Bien sûr, les conductrices des W Series apprécient le surcroît de lumière que leur apporte la compétition. Mais elles ne sont pas là pour montrer leurs corps. « Le focus devrait être mis sur les machines », songeait Jamie Chadwick en 2018, quand les « grid girls », ces filles alignées sur la ligne de départ, ont été interdites du championnat du monde. « Si vous venez pour voir les grid girls, vous n’êtes pas au bon endroit. » Maintenant qu’elle est auréolée du titre, la Britannique espère attirer les sponsors et les écuries. « Mes aspirations dépassent les W Series, je veux accomplir beaucoup de choses dans ce sport », affirme-t-elle.
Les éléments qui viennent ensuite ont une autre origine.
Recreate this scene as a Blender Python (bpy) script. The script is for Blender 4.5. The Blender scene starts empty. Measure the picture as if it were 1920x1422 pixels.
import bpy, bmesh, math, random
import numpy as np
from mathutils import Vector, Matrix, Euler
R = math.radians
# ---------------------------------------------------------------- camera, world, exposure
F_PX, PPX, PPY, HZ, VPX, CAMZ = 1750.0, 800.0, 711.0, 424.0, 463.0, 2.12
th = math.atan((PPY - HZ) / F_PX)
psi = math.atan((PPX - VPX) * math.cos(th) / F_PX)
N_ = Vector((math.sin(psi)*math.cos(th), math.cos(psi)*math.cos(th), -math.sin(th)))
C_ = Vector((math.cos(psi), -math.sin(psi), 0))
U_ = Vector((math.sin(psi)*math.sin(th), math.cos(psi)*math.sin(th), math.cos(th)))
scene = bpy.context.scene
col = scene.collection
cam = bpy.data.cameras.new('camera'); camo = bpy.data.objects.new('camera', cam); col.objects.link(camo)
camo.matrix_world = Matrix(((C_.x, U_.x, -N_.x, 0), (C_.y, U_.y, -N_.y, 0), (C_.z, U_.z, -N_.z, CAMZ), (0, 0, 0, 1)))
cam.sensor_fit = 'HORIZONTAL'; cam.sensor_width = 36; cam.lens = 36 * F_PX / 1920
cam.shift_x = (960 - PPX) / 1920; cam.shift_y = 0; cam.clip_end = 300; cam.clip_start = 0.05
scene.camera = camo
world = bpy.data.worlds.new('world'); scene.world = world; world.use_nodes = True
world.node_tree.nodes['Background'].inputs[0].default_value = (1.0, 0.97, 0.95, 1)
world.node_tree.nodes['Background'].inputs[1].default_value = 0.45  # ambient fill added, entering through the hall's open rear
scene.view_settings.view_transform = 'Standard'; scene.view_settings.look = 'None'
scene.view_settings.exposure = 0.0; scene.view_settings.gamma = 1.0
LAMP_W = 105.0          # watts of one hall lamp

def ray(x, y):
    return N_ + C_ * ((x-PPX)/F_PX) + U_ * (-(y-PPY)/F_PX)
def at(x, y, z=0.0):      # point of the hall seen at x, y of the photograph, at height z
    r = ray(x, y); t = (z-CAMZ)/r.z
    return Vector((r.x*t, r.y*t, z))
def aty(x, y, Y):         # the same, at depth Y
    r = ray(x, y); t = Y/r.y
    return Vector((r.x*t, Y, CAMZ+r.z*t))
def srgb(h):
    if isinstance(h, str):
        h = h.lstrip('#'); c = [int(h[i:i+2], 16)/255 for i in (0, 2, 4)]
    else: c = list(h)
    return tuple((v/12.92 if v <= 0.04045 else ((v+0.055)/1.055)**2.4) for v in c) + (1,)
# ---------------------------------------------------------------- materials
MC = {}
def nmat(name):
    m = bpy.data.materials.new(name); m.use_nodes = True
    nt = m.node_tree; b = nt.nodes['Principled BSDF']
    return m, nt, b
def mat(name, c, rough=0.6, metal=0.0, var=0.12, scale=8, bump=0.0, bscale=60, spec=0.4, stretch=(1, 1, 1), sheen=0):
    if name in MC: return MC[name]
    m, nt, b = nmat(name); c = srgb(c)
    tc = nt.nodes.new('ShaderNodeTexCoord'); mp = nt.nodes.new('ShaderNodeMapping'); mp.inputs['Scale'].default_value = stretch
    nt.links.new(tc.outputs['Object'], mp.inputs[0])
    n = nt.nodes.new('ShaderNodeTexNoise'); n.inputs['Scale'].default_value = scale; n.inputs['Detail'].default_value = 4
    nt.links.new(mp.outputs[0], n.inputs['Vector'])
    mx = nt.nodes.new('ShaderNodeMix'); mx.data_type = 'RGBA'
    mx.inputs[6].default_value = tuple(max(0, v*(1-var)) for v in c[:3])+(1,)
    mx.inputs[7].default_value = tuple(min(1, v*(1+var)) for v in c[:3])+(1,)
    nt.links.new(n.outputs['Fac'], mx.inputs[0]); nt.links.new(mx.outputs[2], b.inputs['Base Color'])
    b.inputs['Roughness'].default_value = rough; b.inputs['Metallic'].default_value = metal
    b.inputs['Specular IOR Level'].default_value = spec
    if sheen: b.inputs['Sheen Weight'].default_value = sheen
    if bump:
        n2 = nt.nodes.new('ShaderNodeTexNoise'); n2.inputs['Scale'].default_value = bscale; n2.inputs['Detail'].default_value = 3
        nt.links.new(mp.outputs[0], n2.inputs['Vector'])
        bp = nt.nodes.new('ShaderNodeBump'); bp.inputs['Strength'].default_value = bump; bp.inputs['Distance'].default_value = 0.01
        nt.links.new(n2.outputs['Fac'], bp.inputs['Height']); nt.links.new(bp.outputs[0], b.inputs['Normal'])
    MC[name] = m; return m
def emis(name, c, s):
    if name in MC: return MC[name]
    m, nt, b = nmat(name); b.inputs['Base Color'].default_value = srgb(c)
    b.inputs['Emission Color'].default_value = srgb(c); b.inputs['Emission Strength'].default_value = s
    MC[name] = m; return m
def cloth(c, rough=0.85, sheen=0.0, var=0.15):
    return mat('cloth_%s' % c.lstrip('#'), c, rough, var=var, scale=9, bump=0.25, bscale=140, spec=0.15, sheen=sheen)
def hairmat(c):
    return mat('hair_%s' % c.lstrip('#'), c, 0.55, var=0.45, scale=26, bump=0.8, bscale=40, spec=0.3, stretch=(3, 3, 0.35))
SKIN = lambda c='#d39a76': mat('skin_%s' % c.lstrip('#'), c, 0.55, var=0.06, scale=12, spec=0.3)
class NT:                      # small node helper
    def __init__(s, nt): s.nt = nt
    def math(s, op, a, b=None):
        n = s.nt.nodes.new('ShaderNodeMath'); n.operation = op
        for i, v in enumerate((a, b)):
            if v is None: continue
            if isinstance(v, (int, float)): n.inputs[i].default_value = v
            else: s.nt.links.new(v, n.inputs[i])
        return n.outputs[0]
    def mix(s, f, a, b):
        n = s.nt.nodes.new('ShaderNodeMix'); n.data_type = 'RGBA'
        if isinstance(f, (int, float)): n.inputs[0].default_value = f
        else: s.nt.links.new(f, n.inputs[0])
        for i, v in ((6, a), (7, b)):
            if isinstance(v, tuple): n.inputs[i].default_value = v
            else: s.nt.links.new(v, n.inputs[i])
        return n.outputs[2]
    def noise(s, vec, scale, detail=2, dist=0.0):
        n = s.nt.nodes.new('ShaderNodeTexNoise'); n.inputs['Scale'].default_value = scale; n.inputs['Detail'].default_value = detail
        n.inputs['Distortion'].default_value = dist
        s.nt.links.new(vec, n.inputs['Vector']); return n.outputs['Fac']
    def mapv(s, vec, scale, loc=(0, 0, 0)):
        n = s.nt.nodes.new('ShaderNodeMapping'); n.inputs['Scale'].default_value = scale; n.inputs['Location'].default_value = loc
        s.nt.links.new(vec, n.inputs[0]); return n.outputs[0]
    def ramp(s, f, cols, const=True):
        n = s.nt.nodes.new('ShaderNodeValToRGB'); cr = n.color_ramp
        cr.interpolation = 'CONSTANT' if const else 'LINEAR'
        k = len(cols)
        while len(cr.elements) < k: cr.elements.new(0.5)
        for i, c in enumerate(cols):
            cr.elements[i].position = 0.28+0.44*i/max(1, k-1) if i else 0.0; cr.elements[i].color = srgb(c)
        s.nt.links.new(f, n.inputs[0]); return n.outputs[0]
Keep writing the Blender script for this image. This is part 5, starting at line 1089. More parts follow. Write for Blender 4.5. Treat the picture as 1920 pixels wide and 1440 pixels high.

D’après Katherine Legge, Chadwick est la mieux placée pour intégrer l’élite avec la Colombienne Tatiana Calderon, qui conduit en Formule 2. « Mais ce ne sera pas l’an prochain », nuance-t-elle. D’autres candidates se positionnent en vue d’un futur un peu plus lointain. À seulement 12 ans, la Japonaise Juju Noda pense très sérieusement pouvoir devenir championne du monde de Formule 1. Et elle a quelques arguments pour ça : l’an dernier, la jeune fille a battu le record de Formule 4 des – de 17 ans. « Il y a déjà eu des femmes en F1 mais pas encore de vainqueure », constate-t-elle. « Je veux être la première. » Les garçons sont prévenus.